Подружившись с Жераром, Бутей, молодой бунтарь-интеллектуал, предложил ему вступить в труппу «Кафе де ла Гар» («Привокзальное кафе»), которая только что составилась на Монпарнасе. Жерар согласился: он всегда жаждал новых встреч и впечатлений. Там, в помещении бывшего вентиляторного завода на улице Одессы, он познакомился с приятелями Бутея — Катрин Сота, Анри Гибе, Патриком Мореном (он же Деваэр). Со временем новенький узнал, что Патрик с раннего детства дышал воздухом кулис и что он — парень веселой и изобретательной Сильветты Эрри, она же Миу-Миу. Такое прозвище девушке дал Колюш (он тоже входил в труппу), потому что не понимал ничего из того, что она говорит… Покоренный атмосферой беззаботности, насмешливости и свободы, царившей в «Кафе де ла Гар», Жерар несколько месяцев играл во втором составе в спектакле «Болты в моем йогурте», зрительский успех которого удивил и критиков, и самих весельчаков-актеров. Кафе-театр тогда был на подъеме, ставя пьесы в духе конца шестидесятых, то есть в насмешливо-анархистском стиле журнала «Шарли-Эбдо». Каждый зритель должен был принять участие в игре, придуманной труппой: повернуть колесо, и оно укажет, какую цену уплатить за билет…
Несмотря на добродушную атмосферу, царившую в театре, Депардьё было несколько не по себе в компании новых друзей, зачастую происходивших из иной социальной среды, чем его собственная. Он так это объясняет: «Я был несколько далек от всего этого, потому что совсем не обладал их умонастроением, духом парижской молодежи. Я же все-таки был хулиганом из провинции». С другой стороны, его отношения с некоторыми членами труппы были натянутыми.
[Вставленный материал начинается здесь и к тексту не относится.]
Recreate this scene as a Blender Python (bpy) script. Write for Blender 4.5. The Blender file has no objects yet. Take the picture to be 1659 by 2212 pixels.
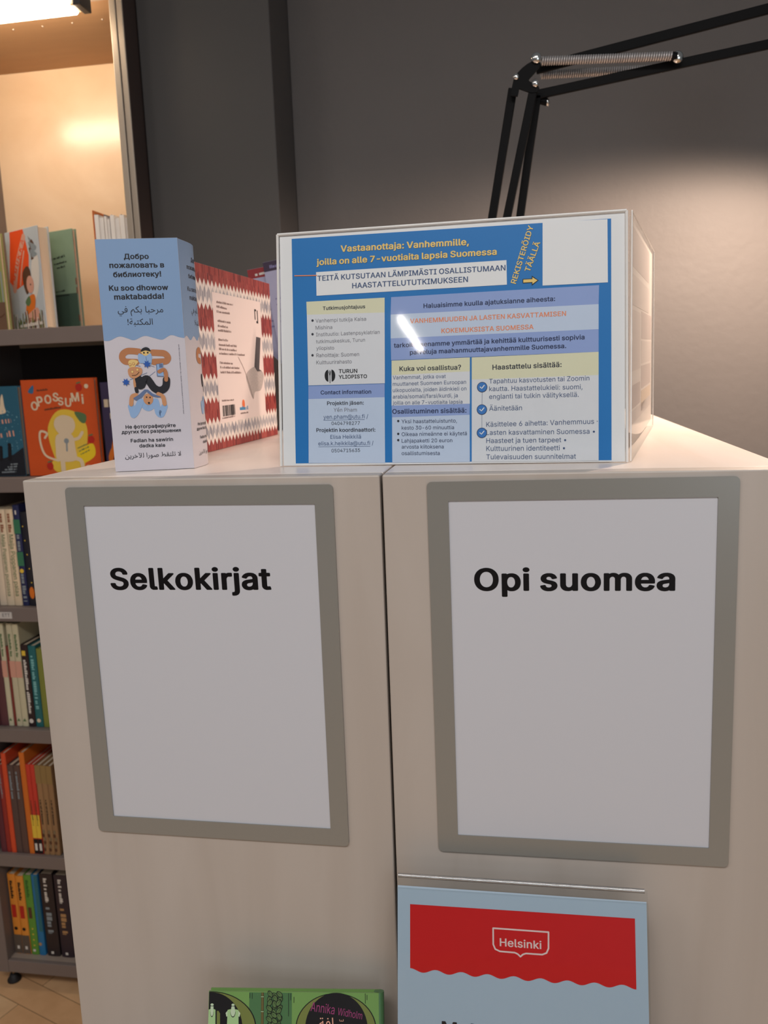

Между ним, Деваэром и Миу-Миу царило полное взаимопонимание, однако он как будто сторонился Колюша, который, на его взгляд, заимствовал чересчур много находок у своих товарищей, «не понимая, что зрители аплодируют труппе, а не тому или иному актеру».
Как бы то ни было, Жерар, получавший мало, как все актеры-дебютанты, продолжал гоняться за гонорарами, сниматься в маленьких ролях и навещать агентов. Узнав о предстоящих съемках фильма «Жеребец» Жан-Пьера Мокки, он решил предложить свои услуги импресарио Бурвиля, игравшего в фильме главную роль. Явившись в его контору на Елисейских Полях, он почти не удивился, повстречав там самого Бурвиля в обществе режиссера Рафаэля Дельпара. Последний вспоминает: «Депардьё пришел, держа за руку какого-то мальчика, и извинился за это. Мне кажется, это был сын одной из его подружек. После быстрого обмена вопросами и ответами, в ходе которого импресарио дал ему понять, что он не подходит для данной роли, он ушел, учтиво откланявшись. Тогда Бурвиль повернулся ко мне и сказал: “Я уверен, что этот парень преуспеет в кино”. Судя по всему, на него подействовало обаяние, которое уже тогда было у Депардьё».